At the same time, governments have a role to play by getting their fiscal houses in order, said Benoit Robidoux, assistant deputy minister, Economic and Fiscal Policy Branch, Department of Finance Canada.

Canada is better placed than many other G7 countries in meeting the challenge of balancing its budget. Robidoux said Ottawa is looking to get back to a balanced budget in 2015 and the provinces are in line to do likewise within the next few years.

The provinces are on a “good track” to control health-care spending, at least they have over the past two years, he said. Results from 2011-2012 indicate that health-care spending was growing at an average 3.5 per cent, lower than the GDP, which was 4.5 per cent.

On the pension side, he noted that Canada’s chief actuary recently confirmed that the Canada Pension Plan is sustainable over the long term. In addition, Ottawa announced changes to the Old Age Security (OAS) pension last year, raising the eligibility for the OAS and Guaranteed Income Supplement to 67 from 65 beginning April 1, 2023.

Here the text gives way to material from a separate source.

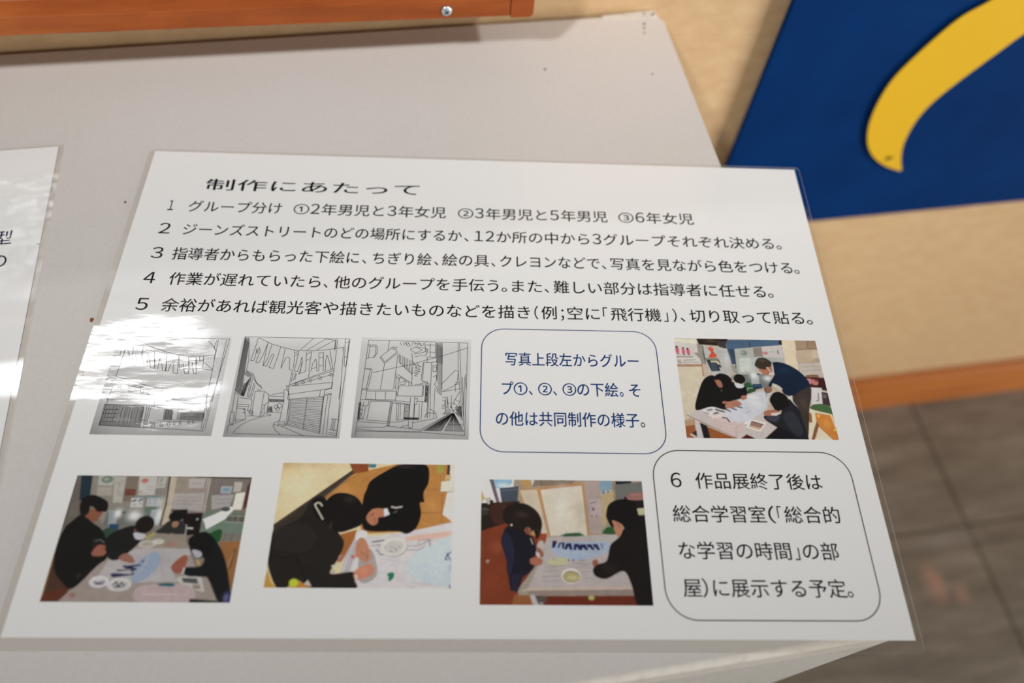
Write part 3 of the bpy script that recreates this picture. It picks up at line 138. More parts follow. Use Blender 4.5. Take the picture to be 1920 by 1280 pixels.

Pension fund sponsors are dealing with a number of issues to manage longevity, investment and interest rate risks, a difficult task given the volatility of global capital markets, said Ronald Olsen, vice president and consulting actuary at Sibson Consulting.

A number of derisking programs have gone into effect for defined benefit (DB) plans and there has been a shift away from DB plans to defined contribution (DC) plans. Also coming to the fore, Olsen noted, are target benefit plans, a hybrid plan combining the features of both DB and DC plans that are said to achieve a better balance of risks between employer and employees.

Still hampering pension funds on the fixed-income side are low interest rates and finding a solution to this won’t be easy, said Nino Boezio, vice president, portfolio strategy and investment consulting with Segal Rogerscasey Canada.
Other asset classes aren’t driving double-digit returns, Europe is expected to be in a malaise for the next five to 10 years and Asia is no longer the powerhouse it once was, said Boezio.

Underfunded plans

Those companies with cash may hold off putting in money over and above the required amount into an underfunded pension plan and some may decide to derisk by getting out of their pension plan altogether. But there are a number of problems associated with that, he said.

“They don’t want to crystallize a big loss right now, but if something brings them close to a fully funded status, they might just consider pulling the plug on the whole thing. However, that’s short-term thinking because what do you replace it with?”

Using alternative asset classes and superior investment managers could provide pension fund sponsors with some help in boosting the fortunes of their underfunded funds, “but ultimately, I would have to say that higher inflation passed through higher bond yields is probably going to have to be the best solution going forward,” he said.

Helping the economy grow will be older workers who already have the expertise many companies require, said Susan Eng, vice president, advocacy for the Canadian Association of Retired Persons (CARP.)

Eng said there is a need to see how older workers can be “repurposed” into different decent-paying positions, “not Walmart greeter jobs.”

CARP has recommended that the government make it easier for people to save and suggested there be new long-term care insurance based on the CPP-model.

As well, Eng said the country as a whole needs to understand that it is wrong to think of older Canadians in a negative attitude.

“We are talking about Canadians, human beings, who want to be part of the contributory part of the Canadian workforce. The language that you hear – the ‘tsunami’ language – the idea that getting older is somehow a crime that is a scourge on the Canadian population and our sense of ourselves, is wrong. We have to try to end the discrimination that robs people of their right to work.”